Rt Hon Helen Clark
Prime Minister
Speech at luncheon hosted by the President of the Republic of Korea
at
Blue House, Seoul
Friday 25 July 2003
Your Excellency President Roh, Distinguished Guests, Ladies and Gentlemen.
Your Excellency, thank you for your kind words. You have shown why the Republic of Korea is held in such high esteem in
my country. I thank you for the honour you do me in hosting this lunch.
Our discussions this morning demonstrated how far-reaching the links between our two countries have grown. We share
strong values of democracy and political liberty; we hold a common belief that governments have a responsibility to
build an environment in which the economic, social, cultural and creative freedoms of their people can flourish.

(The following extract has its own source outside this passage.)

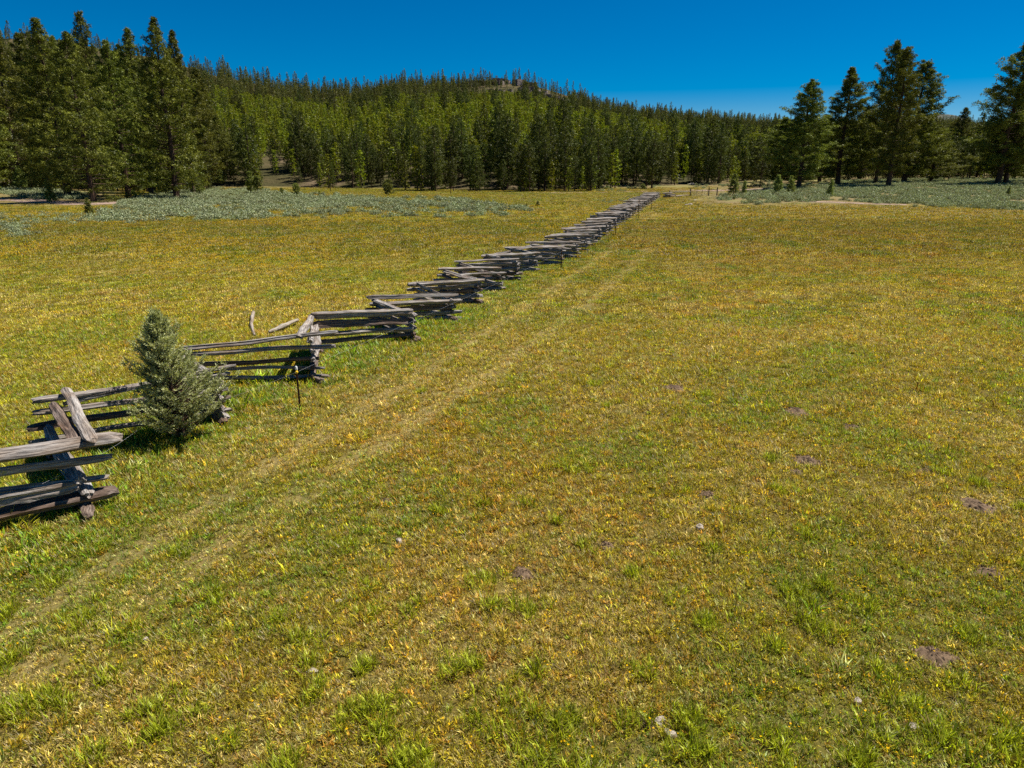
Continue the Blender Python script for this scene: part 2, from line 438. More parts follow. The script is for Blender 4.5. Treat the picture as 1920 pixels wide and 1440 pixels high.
SAGE = []                                         # pixel outlines of the sagebrush stands
SAGE.append([(150, 412), (210, 388), (250, 372), (330, 358), (420, 354), (520, 362), (640, 371), (730, 374), (860, 376), (930, 382), (1000, 393), (940, 402), (860, 403), (700, 405), (560, 404), (480, 411), (400, 413), (330, 410), (270, 416)])
SAGE.append([(0, 366), (0, 346), (60, 350), (130, 360), (170, 368), (140, 374), (90, 372)])
SAGE.append([(1345, 371), (1400, 363), (1470, 352), (1560, 344), (1700, 336), (1940, 336), (1940, 392), (1700, 386), (1640, 382), (1560, 371), (1480, 379), (1400, 377)])
SAGE.append([(1110, 349), (1190, 345), (1240, 350), (1200, 357), (1120, 356)])
SAGE.append([(1285, 345), (1480, 342), (1460, 350), (1290, 352)])
SAGE2 = []                                        # thinner, low stands
SAGE2.append([(0, 433), (0, 405), (90, 402), (260, 410), (260, 422), (150, 426), (60, 442), (10, 448)])
SAGE2.append([(1110, 376), (1150, 371), (1190, 374), (1150, 379)])
def in_poly(px, py, poly):
    c = np.zeros(px.shape, bool); j = len(poly) - 1
    for i in range(len(poly)):
        xi, yi = poly[i]; xj, yj = poly[j]
        if yi != yj:
            c ^= ((yi > py) != (yj > py)) & (px < (xj - xi) * (py - yi) / (yj - yi) + xi)
        j = i
    return c

xs = np.sign(np.linspace(-1, 1, 301)) * (45 * np.abs(np.linspace(-1, 1, 301)) + 3000 * np.abs(np.linspace(-1, 1, 301)) ** 6)
ysn = np.concatenate([np.linspace(-60, 3, 16)[:-1], 3 + 42 * np.linspace(0, 1, 160) ** 1.3, 45 + 3600 * np.linspace(0, 1, 170)[1:] ** 2.6])
X, Y = np.meshgrid(xs, ysn)
Z = zb(X, Y)
Z = np.where(Y > 700, np.minimum(Z, 3.0), Z)
Wt = weights(X.ravel(), Y.ravel()); T = Wt @ PC
edge = (sstep(192, 222, Y) * (1 - .0) ).ravel()
uu = (X / np.maximum(Y, 5)).ravel()
edge = np.maximum(edge, sstep(106, 125, Y.ravel()) * sstep(.2, .3, uu))
edge = np.maximum(edge, sstep(105, 122, Y.ravel()) * sstep(-.5, -.56, uu))
dirt = np.array([.2, .15, .075]); nz = fbm(X.ravel() / 5, Y.ravel() / 5, 71, 4)
dcol = dirt[None] * (.7 + .6 * nz[:, None]) * (1 - .35 * sstep(.5, .65, nz))[:, None] + sstep(.5, .65, nz)[:, None] * np.array([.05, .07, .01])
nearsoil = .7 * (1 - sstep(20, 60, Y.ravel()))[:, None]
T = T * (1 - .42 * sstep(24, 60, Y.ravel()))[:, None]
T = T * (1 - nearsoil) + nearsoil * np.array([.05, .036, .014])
T = T * (1 - edge[:, None] * .85) + edge[:, None] * .85 * dcol
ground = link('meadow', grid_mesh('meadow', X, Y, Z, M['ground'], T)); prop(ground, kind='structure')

# hill
us = np.linspace(-1.25, 1.25, 260); ts = np.linspace(-.06, 1.5, 150)
U, Tt = np.meshgrid(us, ts); yr, zr = ridge(U); yf = foot(U)
Yh = yf + Tt * (yr - yf); Xh = U * Yh
hill = link('hillside', grid_mesh('hillside', Xh, Yh, zh(Xh, Yh), M['hill'])); prop(hill, kind='structure')

# distant ridge seen between the pines on the right
ang = np.linspace(.1, 1.1, 120); rr = np.linspace(1700, 3000, 24)
Ua, Ra = np.meshgrid(ang, rr)
prof = np.interp(960 + 1443 * Ua, [1300, 1480, 1540, 1620, 1700, 1770, 1800, 1835, 1900, 2100], [250, 236, 228, 224, 230, 214, 209, 216, 240, 250])
el = (H + 2300 * (-(SP * F + CP * (prof - 720)) / (CP * F - SP * (prof - 720))))
Zr = el * np.clip(1 - np.abs(Ra - 2300) / 620, -.1, 1) + 14 * (fbm(Ua * 60, Ra / 90, 5, 4) - .5)
m, t = new_mat('far_ridge_cover'); geo = t.nodes.new('ShaderNodeNewGeometry'); n = noise(t, geo.outputs['Position'], .03, 6, .8)
finish(t, ramp(t, n.outputs[0], [(.42, (.04, .055, .04)), (.52, (.09, .1, .07)), (.62, (.26, .21, .19))]), .95, .1, bump(t, n.outputs[0], 1, 20))
fr = link('distant_ridge', grid_mesh('distant_ridge', Ua * Ra, Ra, Zr, m)); prop(fr, kind='structure')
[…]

Together we are working to promote and to defend these values within our region and beyond.
We spoke at length this morning of our shared concern about developments in North Korea. New Zealand is committed to
support the efforts of your government and those working closely with you to reduce tension on the peninsula. We look
forward to the people of North Korea being able to enjoy the economic wellbeing that has been denied them. No country
can prosper while its people’s welfare is subordinated to the demands of an all-consuming military.
New Zealand’s early support for KEDO showed our insistence that the Korean peninsula should remain denuclearised. We
have said repeatedly to the government of North Korea that any moves to develop nuclear weapons must stop now. The DPRK
must live up to its international obligations. New Zealand applauds the efforts of your Government, in company with
Japan and the United States, to remove the threat of nuclear escalation from the region. We welcome the recent
initiative of the Government of China to convene a meeting in Beijing that brought North Korea to the table to discuss
these issues. While that was indeed welcome my government firmly believes that the Republic of Korea must have a place
at any further such talks.
Peace and security on the Korean peninsula is the foundation on which the relationship between the Republic of Korea and
New Zealand has been able to prosper.
Trade between our two countries is strong, with the Republic of Korea being the sixth largest market for the export of
New Zealand goods. Our trade in services is growing even faster. Some 110,000 of your people each year explore the
adventure and the scenery that we can offer them. We welcome your young people to our schools and universities. Nearly
15,000 Korean students are now studying in New Zealand, while more and more young New Zealanders in turn are coming to
Korea. Our Ambassador tells me that there are now more than 1,500 here teaching English.
A key priority for my government is to see New Zealand develop our scientific and technological base. In areas such as
biotechnology, nanotechnology, and information science we have expertise that offers scope for fruitful international
collaboration. Korea’s great achievements make you a natural partner for us in this endeavour. We have welcomed leading
scientists from Korea in New Zealand, and my Minister of Science will come here in September to carry this partnership
forward.
The sizeable community of Koreans who have emigrated to New Zealand – a community that has now reached some 25,000
people – has brought intellectual, business and cultural skills that enrich our country. Young Korean New Zealanders are
making their way into the professions and into our business community. In the highly competitive entry to our diplomatic
service this year the first Korean born New Zealander was selected to become a New Zealand diplomat. I am proud that we
have the confidence to accept that a young woman who spent the early years of her life in Seoul can and should represent
New Zealand internationally.
It is fitting that our young people should now be shaping the way our countries view each other. Fifty years ago it was
another group of young New Zealanders who came to Korea in much more difficult circumstances. They came with a sense of
adventure and idealism; in the service of a country that believed then, as now, that unprovoked aggression must be
resisted. They fought, and died, to allow the Republic of Korea to secure its own future.
I am proud to be accompanied on this visit by a group of those men, many of whom have not seen this land since they came
here as soldiers and sailors serving in United Nations colours. They have come to honour their colleagues who did not
return to New Zealand. They are seeing the transformation of the country they knew as young men, and they can see that
their efforts, and the sacrifice of their colleagues, were not in vain.
Tomorrow I will travel with them to Busan. There at the graves of their comrades we will remember the price they paid
for the freedom on which this country has built such prosperity. We will express our thanks to you for the watch you
have kept over those we entrusted to your care fifty years ago.
Your Excellency, we have come a long way in those fifty years. We are partners now in areas and to an extent that few if
any could have foreseen five decades ago. But even with that we have only begun to explore the potential that the
creativity of our two peoples and our business communities can build for us in the years ahead. So Ladies and Gentlemen,
I invite you to join with me in a toast to the health of His Excellency President Roh, and to the future prosperity of
the relationship between the Republic of Korea and New Zealand.